Marilyn was simply the best teacher I ever saw. At Boston College, Lehigh, Massasoit and the University of Texas at Austin, I have been privileged to see many excellent teachers in action, but she stands alone, combining elements of head and heart in a way unique in my experience and totally dedicated to ensuring that each of her students learn as much as he or she can. Marilyn Maxwell was Massasoit at its best, welcoming each student one at a time, appreciating each student's singular abilities and dreams in a way instructive to all of her colleagues as well.
Her classrooms weren't neat and orderly; indeed, they were the opposite.... messy and frenetic.
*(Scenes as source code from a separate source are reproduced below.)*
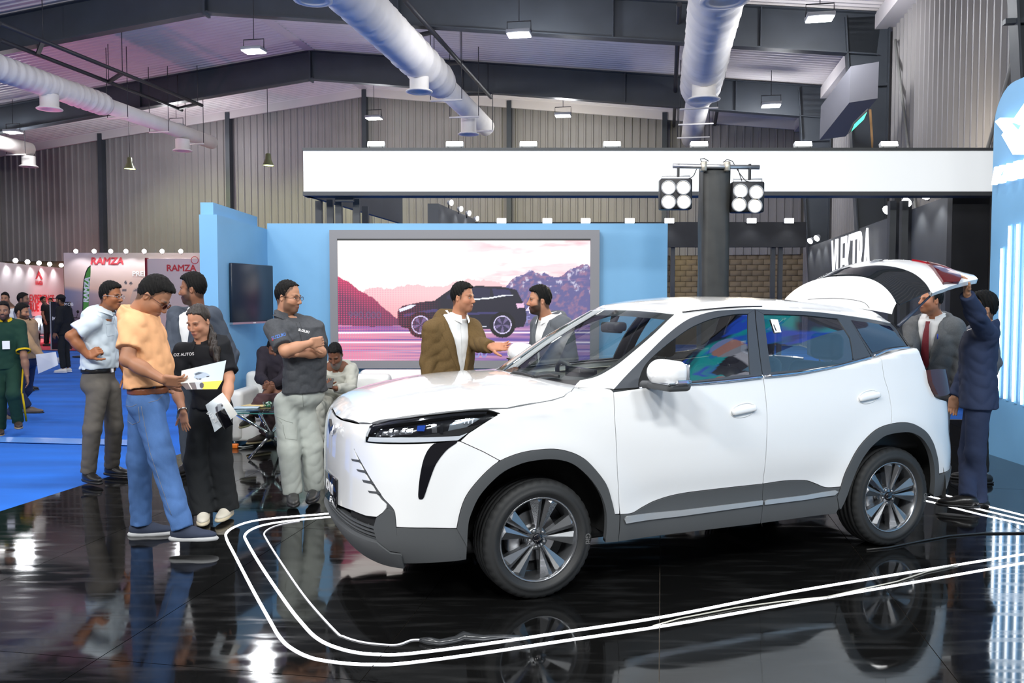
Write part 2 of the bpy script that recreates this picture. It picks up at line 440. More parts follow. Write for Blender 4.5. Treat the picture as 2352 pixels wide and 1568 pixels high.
base = MB().obox(hall(5.8, 0.6, -0.04), hall(7.0, 0), hall(0, 5.7), (0, 0, 0.03))
FLOOR = struct(base.build('floor', M_JOINT), 'raised black glossy show floor of joined boards', 'floor')
tile = MB().box(-TU / 2 + 0.0022, TU / 2 - 0.0022, -TV / 2 + 0.0022, TV / 2 - 0.0022, -0.011, 0.0).mesh('floor_board', M_FLOOR)
for i in range(-2, 4):
    for j in range(-1, 8):
        if j == -1 and i > 0: continue
        u, v = U0 + (i + 0.5) * TU, V0 + (j + 0.5) * TV
        if j < 0: continue
        link('floor_board', tile, FLOOR, hall(u, v, 0), (0, 0, PI / 2 - HY))
for j in range(0, 6):
    link('floor_board', tile, FLOOR, hall(U0 + 3.5 * TU + TU, V0 + (j + 0.5) * TV, 0) - hall(TU, 0) + hall(TU * 0, 0), (0, 0, PI / 2 - HY)) if False else None
for j in range(0, 6):
    link('floor_board', tile, FLOOR, hall(U0 + 3.5 * TU, V0 + (j + 0.5) * TV, 0) if False else hall(U0 + 4.0 * TU - TU / 2, V0 + (j + 0.5) * TV, 0), (0, 0, PI / 2 - HY)) if False else None
M_CARPET = mat('blue_carpet', (0.004, 0.125, 0.56), 0.85, var=0.22, vscale=1.2, bump=0.25, bscale=180, stretch=(0.35, 1.6, 1))
def carpet(name, u0, u1, v0, v1, nu, nv, amp, m, z0):
    us = np.linspace(u0, u1, nu); vs = np.linspace(v0, v1, nv)
    Ug, Vg = np.meshgrid(us, vs, indexing='ij')
    h = amp * (np.sin(Ug * 2.1 + 0.9 * np.sin(Vg * 0.7)) * 0.5 + np.sin(Ug * 5.3 + 1.3 * np.sin(Vg * 1.1 + Ug * 0.3)) * 0.35 + 0.3 * np.sin(Vg * 3 + Ug))
    pts = [hall(a, b, z0 + c) for a, b, c in zip(Ug.ravel(), Vg.ravel(), h.ravel())]
    fs = [(i * nv + j, i * nv + j + 1, (i + 1) * nv + j + 1, (i + 1) * nv + j) for i in range(nu - 1) for j in range(nv - 1)]
    return MB().add(pts, fs, True).build(name, m)
tag(carpet('carpet', -2, 33, V_LEFT, V0 - 0.003, 200, 60, 0.006, M_CARPET, -0.012), 'rippled bright blue exhibition carpet on the left aisle', 'carpet')
tag(carpet('carpet', 10.37, 33, V0, V_RIGHT, 40, 20, 0.004, M_CARPET, -0.016), 'blue aisle carpet behind the show stand', 'carpet')
tag(carpet('carpet', 25.2, 32.2, -27.5, -13.5, 12, 12, 0.0, mat('red_carpet', (0.55, 0.03, 0.06), 0.85, var=0.1), 0.004), 'red carpet under the scooter stand at far left', 'carpet')
mb = MB()
a = [on_z(px, py, 0.004) for px, py in ((-40, 1003), (120, 1005), (312, 1010), (312, 1022), (120, 1017), (-40, 1013))]
mb.add([p - Vector((0, 0, 0.004)) for p in a] + a, [(6, 7, 8, 9, 10, 11), (0, 1, 7, 6), (2, 3, 9, 8), (3, 4, 10, 9), (4, 5, 11, 10), (5, 0, 6, 11), (1, 2, 8, 7)])
tag(mb.build('carpet_light_streak', mat('streak_pale_blue', (0.13, 0.34, 0.85), 0.25, spec=0.8)), 'streak of light across the blue carpet, laid as a pale strip', 'tape')  # thin pale strip standing in for a streak of light on the carpet

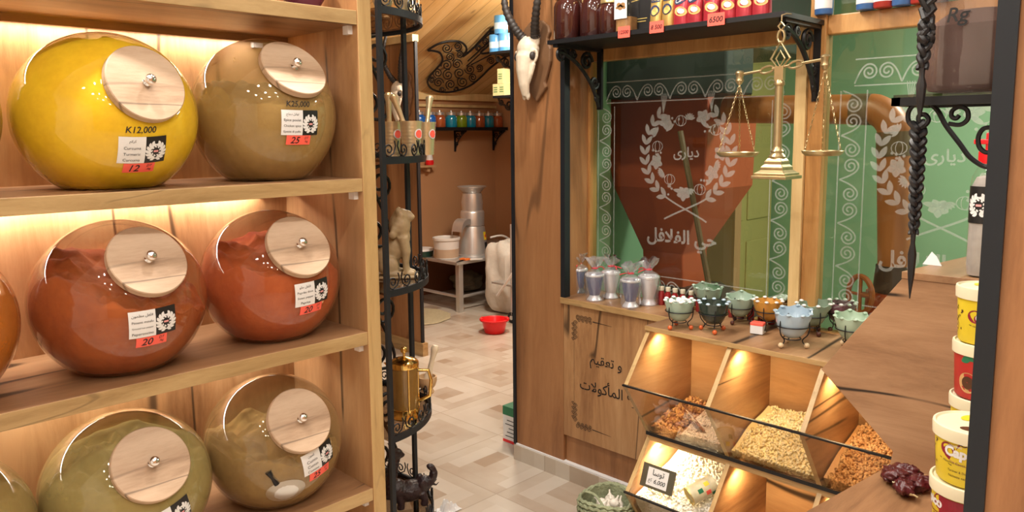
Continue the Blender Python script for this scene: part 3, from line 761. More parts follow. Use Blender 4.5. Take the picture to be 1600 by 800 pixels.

I recall visiting one of her Latch composition classes and being struck by the sheer chaos of it all: students working in groups, conversations covering conversations, and this seemingly shy woman moving among them.... urging, cajoling, pushing, and pulling..., giving each student exactly what he or she needed at that particular time to get the most out of that particular class. She was simply artless, and she was totally effective: so far ahead of her time (this was long before anyone else began concentrating on different learning styles) that she was truly timeless.
Those who didn't know Marilyn saw her as the Mother of All Teachers. They rightly described her as caring, supportive, nurturing, warm.. .which she was.... but in doing so they missed half of what she offered. Her intellect was so keen as to be frightening. I remember when she shared her study questions for The Canterbury Tales with me (and I had written a Masters thesis on Chaucer and used him as a major figure for my doctoral exams, so I thought I knew him. Silly me). Her questions were deceptively simple (a child could understand them), but if one answered them in all their implications, one would know Chaucer, really know Chaucer. She was brilliant.
Indeed, when I think of Marilyn, I also think of Chaucer's clerk, the only pilgrim who received the narrator's unqualified praise. He said of him as we say of Marilyn, "And gladly would (s)he learn and gladly teach!" Marilyn was happiest when helping others learn, which she did all the time in many ways, not only in the classroom. I know that I was happiest when she was here.